Kajuru perguntou se não há exceção na cidade e Chiarelli respondeu: ‘Se tiver eu estou fazendo uma covardia. Eu não conheço.’ O apresentador ainda questionou se não há um jornalista na cidade que seja exceção. Resposta: não.

O público ribeirão-pretano pode não confiar nas declarações de Chiarelli. Até porque o professor exagera em muitas delas e às vezes põe sua credibilidade em xeque. No Kajuru Liberado, chegou a ser preconceituoso ao sugerir que um político local é homossexual. Acertadamente, foi cortado por Kajuru. O jornalista alegou que questões pessoais como a suposta homossexualidade de alguém não tinham interesse público e que, por isso, não deveriam ser tratadas no programa.
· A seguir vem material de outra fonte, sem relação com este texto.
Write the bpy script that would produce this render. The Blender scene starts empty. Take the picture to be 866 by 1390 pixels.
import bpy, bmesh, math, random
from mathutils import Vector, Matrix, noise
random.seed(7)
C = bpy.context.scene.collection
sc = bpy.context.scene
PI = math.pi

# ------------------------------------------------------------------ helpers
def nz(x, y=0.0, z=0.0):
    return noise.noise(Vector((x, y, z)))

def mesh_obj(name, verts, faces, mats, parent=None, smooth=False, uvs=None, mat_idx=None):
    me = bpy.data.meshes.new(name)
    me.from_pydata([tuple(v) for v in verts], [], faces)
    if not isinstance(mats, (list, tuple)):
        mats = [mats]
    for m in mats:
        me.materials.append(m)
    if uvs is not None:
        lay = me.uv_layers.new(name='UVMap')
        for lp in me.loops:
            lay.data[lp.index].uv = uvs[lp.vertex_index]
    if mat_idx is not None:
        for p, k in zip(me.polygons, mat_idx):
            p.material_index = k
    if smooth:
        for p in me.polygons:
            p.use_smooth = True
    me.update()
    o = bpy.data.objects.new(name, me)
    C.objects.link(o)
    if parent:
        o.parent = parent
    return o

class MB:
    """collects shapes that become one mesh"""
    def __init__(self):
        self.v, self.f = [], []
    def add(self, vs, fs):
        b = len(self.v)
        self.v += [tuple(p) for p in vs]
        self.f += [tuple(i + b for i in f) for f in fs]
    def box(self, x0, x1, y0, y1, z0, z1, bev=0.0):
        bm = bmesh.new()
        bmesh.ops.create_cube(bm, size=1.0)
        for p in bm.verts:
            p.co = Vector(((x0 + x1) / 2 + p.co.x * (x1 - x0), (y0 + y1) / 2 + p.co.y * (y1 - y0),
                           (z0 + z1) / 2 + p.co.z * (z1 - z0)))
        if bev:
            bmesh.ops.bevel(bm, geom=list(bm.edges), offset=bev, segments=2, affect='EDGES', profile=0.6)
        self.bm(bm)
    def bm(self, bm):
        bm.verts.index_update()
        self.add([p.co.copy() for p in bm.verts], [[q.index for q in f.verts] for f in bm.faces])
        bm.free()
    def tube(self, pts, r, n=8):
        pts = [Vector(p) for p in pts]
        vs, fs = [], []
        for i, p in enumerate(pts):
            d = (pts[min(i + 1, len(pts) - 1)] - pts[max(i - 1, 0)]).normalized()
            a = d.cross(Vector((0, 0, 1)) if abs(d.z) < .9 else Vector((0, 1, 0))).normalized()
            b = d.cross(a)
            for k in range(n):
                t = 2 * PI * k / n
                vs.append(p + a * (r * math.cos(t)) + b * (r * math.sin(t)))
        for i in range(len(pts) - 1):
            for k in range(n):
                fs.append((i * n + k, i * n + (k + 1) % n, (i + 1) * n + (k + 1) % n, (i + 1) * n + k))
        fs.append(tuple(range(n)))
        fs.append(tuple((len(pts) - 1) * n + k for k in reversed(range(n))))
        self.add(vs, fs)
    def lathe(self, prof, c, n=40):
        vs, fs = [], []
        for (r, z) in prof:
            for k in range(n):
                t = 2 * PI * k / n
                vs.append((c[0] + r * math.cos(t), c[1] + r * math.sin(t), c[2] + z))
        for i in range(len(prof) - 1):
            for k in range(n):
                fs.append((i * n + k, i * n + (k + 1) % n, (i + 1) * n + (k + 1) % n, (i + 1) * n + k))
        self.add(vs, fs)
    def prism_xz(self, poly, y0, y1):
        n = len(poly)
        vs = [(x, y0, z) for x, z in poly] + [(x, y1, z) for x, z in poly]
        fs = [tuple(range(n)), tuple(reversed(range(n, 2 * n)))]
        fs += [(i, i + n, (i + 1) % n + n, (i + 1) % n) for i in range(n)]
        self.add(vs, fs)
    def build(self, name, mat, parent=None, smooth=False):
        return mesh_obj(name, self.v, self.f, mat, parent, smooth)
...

Pode ter muita verdade no que Chiarelli disse. De fato a imprensa local é muito oficialista, pouco crítica e muitas vezes parece estar de mãos dadas com o poder público. Mas há exceções. No caderno regional da Folha de S.Paulo – onde trabalhei por quase dez anos até 2003 – não existe o que Chiarelli disse existir. Lá se faz jornalismo. Ponto. Não posso falar pelos demais veículos porque não os conheço. No mínimo, porém, Chiarelli errou ao incluir a Folha nessa lista.

Suas declarações merecem, no entanto, um alerta. Se há alguma verdade no que afirmou Chiarelli, é dever da imprensa apurar e investigar. Nesse caso, a primeira obrigação é, penso, da equipe do programa Kajuru Liberado, que levou as declarações ao ar. Outros veículos da cidade deveriam fazer o mesmo.

O jornalista Jorge Kajuru já contribuiu positivamente para a sociedade ribeirão-pretana levando ao ar uma entrevista com Chiarelli. Assim como agiu corretamente ao fazer entrevistas de fato jornalísticas com os candidatos Gasparini e Baleia na semana retrasada [remissão abaixo].

No entanto, fazer ‘jornalismo de verdade’ – como Kajuru tem anunciado em seus programas na TV Thathi – é mais do que entrevistas e declarações polêmicas. Se Kajuru quiser continuar cumprindo seu papel social terá que investigar – ou tentar, pelo menos – o que Chiarelli afirmou na entrevista concedida. Porque senão fica fácil levar uma pessoa polêmica ao programa para falar um monte de coisas sem provas. Jornalismo de verdade é muito mais do que isso.